Staff at the Katz Center

Emilio Kourí
Katz Center Director and Professor of History, Romance Languages and Literatures, and the College
Emilio Kourí’s main scholarly interest is in the social and economic history of rural Mexico since Independence. He is the author of A Pueblo Divided: Business, Property, and Community in Papantla, Mexico. His current research focuses on the idea of the “Indian pueblo” in nineteenth and twentieth-century Mexican thought, law, and political discourse. He is also writing a book on the making of the ejido, Mexico’s sui generis postrevolutionary land reform institution. In addition to functioning as Director of the Katz Center for Mexican Studies, Professor Kourí teaches seminars on land reforms, rural social movements, and the history of agrarian thought in the Department of History.

MAURICIO TENORIO
Professor of History, Romance Languages and Literatures, and the College; Profesor Asociado, Centro de Investigación y Docencia Económicas (CIDE)
Mauricio Tenorio’s main scholarly interest is in the political and cultural histories of Mexico and Latin America of the 19th and 20th centuries.

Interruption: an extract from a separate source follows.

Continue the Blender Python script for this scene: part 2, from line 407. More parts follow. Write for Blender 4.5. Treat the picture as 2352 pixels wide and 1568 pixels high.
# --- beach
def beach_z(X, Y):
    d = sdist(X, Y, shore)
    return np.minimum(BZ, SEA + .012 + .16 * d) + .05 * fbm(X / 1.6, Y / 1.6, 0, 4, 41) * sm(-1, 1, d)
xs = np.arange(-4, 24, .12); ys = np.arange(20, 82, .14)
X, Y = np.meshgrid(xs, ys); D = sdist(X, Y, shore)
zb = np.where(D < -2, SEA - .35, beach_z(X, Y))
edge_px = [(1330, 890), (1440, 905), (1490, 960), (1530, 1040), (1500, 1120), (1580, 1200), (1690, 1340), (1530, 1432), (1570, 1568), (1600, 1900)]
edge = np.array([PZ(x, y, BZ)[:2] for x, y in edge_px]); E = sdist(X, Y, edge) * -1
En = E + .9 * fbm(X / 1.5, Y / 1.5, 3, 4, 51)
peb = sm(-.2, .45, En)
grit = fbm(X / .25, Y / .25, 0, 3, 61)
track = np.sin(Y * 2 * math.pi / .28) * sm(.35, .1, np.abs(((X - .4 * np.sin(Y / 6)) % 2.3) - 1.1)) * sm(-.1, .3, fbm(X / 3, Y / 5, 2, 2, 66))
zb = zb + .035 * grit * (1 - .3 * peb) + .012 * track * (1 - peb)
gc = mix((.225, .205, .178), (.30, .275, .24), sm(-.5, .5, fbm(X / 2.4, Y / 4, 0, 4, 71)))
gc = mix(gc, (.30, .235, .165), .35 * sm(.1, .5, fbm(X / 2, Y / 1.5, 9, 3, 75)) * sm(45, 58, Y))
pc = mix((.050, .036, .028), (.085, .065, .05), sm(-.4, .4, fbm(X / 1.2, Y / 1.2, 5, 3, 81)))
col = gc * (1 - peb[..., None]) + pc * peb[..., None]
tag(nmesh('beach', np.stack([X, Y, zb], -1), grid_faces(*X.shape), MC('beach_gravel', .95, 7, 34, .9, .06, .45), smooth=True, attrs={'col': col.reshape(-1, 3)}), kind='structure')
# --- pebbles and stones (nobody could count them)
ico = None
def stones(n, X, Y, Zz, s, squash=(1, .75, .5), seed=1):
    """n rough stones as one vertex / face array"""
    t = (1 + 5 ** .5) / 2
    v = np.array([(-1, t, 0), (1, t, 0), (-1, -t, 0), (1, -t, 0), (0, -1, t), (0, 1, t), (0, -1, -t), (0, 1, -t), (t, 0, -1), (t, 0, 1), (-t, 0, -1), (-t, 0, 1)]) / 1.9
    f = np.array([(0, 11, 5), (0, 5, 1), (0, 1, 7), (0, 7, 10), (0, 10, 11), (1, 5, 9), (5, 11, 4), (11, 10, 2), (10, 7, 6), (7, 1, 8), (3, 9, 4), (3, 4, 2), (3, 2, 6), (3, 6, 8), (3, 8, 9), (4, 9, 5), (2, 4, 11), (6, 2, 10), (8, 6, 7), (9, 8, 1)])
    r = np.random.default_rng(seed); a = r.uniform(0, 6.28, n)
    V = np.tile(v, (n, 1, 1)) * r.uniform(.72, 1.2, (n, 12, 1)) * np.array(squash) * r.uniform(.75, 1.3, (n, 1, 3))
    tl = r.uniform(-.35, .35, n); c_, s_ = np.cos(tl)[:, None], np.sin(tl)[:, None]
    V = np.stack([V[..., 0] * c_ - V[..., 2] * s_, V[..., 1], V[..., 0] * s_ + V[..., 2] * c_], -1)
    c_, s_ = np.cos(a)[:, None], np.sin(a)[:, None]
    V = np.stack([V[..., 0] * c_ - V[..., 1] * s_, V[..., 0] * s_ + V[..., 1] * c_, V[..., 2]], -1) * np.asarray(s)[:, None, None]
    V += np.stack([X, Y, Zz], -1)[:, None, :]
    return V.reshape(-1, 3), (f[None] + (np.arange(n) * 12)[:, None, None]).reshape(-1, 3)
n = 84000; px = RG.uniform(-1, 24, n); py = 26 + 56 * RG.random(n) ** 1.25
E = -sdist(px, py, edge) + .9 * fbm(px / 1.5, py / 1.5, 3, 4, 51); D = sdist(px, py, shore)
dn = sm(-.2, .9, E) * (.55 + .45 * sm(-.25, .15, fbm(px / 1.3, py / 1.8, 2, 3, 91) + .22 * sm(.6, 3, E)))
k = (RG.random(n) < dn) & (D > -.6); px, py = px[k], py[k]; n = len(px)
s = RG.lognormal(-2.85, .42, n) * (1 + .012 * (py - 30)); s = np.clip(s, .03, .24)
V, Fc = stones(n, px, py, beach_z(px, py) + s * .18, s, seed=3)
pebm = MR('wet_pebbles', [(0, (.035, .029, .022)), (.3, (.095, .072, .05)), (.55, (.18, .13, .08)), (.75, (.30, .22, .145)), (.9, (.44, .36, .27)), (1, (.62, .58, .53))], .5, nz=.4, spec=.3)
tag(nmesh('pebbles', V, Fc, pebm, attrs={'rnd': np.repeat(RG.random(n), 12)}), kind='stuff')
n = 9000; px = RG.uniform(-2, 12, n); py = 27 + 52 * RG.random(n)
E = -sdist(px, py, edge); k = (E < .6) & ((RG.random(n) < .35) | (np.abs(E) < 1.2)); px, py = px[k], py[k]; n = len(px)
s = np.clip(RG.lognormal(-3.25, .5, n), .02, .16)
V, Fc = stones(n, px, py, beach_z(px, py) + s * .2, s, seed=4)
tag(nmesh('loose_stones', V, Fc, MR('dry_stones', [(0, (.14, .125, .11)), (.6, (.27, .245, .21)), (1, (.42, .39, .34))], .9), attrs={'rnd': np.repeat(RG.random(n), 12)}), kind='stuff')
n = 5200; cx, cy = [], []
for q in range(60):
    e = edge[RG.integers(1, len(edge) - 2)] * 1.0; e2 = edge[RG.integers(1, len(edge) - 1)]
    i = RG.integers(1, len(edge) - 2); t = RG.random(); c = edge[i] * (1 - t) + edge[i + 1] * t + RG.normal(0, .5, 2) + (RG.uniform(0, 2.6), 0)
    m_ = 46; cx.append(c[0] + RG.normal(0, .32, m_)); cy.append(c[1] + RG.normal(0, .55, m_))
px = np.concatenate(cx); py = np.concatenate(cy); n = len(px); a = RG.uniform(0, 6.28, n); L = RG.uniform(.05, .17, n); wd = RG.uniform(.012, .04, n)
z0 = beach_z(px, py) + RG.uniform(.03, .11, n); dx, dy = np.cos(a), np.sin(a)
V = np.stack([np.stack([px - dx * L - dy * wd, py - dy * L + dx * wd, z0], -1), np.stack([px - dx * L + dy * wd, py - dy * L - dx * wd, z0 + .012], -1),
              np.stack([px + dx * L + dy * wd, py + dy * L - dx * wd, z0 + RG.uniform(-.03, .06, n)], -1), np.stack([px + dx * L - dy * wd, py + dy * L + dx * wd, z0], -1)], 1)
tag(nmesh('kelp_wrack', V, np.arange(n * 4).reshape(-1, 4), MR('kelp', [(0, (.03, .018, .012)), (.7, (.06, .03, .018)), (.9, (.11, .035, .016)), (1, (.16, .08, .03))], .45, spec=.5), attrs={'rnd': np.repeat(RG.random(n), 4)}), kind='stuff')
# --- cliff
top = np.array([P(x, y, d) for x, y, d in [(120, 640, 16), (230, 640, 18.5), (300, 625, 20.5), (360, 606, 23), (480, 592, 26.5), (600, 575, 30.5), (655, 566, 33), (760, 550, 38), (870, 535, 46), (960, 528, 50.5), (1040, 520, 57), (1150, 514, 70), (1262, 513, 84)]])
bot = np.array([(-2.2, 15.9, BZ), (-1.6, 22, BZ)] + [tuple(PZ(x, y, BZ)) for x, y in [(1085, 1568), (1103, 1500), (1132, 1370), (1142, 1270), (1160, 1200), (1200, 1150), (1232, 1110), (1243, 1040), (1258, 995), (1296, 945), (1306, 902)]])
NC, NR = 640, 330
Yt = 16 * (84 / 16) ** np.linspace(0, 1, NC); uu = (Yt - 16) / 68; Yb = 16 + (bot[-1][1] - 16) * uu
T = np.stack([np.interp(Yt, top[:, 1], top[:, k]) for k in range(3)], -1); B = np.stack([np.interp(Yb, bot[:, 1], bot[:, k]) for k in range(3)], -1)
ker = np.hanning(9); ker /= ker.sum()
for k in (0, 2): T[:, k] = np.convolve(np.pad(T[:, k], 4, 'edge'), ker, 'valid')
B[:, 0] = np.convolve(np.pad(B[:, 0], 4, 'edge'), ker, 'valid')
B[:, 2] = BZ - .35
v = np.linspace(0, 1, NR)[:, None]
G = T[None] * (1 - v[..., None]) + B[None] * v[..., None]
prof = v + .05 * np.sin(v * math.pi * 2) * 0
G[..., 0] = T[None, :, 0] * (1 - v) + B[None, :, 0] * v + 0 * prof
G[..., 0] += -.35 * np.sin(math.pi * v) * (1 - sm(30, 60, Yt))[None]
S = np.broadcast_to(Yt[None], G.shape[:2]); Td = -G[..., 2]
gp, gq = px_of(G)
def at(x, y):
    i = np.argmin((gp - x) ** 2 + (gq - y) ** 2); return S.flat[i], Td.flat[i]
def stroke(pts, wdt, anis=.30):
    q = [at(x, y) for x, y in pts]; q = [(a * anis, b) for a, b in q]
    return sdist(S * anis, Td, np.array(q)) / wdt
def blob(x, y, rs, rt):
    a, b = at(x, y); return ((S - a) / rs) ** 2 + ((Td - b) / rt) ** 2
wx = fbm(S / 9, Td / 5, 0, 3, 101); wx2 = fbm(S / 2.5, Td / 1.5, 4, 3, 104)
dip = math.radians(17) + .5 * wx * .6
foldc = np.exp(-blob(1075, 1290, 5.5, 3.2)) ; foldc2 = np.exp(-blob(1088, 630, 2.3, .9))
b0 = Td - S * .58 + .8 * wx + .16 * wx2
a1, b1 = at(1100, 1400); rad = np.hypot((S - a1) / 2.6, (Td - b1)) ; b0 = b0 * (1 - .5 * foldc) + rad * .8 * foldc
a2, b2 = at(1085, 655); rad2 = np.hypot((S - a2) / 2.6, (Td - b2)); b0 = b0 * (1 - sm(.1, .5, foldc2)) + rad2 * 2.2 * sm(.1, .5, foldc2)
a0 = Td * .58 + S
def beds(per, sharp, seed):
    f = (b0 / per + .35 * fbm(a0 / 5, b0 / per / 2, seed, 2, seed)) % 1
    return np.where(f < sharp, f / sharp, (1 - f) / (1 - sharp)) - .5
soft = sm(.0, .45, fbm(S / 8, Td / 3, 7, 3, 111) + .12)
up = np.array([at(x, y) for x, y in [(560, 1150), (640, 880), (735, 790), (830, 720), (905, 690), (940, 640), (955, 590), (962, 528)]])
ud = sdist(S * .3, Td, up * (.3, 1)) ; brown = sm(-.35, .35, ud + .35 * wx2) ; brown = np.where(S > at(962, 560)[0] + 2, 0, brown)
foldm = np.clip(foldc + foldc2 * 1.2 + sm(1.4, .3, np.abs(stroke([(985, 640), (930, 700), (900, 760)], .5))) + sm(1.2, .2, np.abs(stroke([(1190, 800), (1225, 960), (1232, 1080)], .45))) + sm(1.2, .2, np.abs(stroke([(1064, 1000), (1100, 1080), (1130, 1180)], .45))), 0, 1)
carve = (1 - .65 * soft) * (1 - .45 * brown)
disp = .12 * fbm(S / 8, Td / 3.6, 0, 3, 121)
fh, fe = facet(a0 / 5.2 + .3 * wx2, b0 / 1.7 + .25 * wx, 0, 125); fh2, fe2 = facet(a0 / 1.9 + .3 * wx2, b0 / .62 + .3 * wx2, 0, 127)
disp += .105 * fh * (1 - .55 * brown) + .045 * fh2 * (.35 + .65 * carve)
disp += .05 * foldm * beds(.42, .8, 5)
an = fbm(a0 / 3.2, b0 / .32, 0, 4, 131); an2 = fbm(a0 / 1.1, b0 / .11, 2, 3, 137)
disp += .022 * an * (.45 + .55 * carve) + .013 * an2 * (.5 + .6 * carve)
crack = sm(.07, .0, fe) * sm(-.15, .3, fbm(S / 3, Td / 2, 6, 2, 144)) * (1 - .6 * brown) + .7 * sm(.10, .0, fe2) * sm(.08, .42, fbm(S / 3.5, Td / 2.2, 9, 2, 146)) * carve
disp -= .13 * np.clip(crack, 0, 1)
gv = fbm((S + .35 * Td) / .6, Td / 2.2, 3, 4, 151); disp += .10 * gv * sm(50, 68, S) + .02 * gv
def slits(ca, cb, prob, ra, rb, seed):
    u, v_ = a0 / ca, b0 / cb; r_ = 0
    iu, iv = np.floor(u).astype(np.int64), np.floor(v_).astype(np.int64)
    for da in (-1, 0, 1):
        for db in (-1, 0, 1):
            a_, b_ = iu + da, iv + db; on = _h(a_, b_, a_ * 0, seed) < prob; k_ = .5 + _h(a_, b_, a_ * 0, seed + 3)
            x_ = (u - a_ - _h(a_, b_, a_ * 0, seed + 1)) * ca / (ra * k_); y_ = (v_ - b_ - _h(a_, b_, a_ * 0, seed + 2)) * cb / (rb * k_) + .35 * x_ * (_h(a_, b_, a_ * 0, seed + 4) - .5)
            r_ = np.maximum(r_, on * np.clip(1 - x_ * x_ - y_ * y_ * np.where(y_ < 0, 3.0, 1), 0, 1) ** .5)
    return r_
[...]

His most recent book, La paz. 1876, was published in 2018 by the Fondo de Cultura Económica.

Alberto Ortega Trejo
Program Manager
Alberto Ortega Trejo is an artist and designer. He is a Lecturer at the Art History Department of the School of the Art Institute of Chicago and contributes with planning and design for seminars and lectures at the Katz Center. He is an IDEAS Fellow at the Society of Architectural Historians under the mentorship of Spyros Papapetros.

CLAUDIA BRITTENHAM
Associate Professor of Art History and the College (on research leave, 2018-2019)
Art of ancient Mexico, Guatemala, and Honduras, with a special interest in issues of art and identity, intercultural interaction, the materiality of art, and the politics of style. Current research project examines problems of visibility and the status of images in Mesoamerica. Formerly Assistant Curator for Eastern Hemisphere Collections at the Textile Museum in Washington, D.C.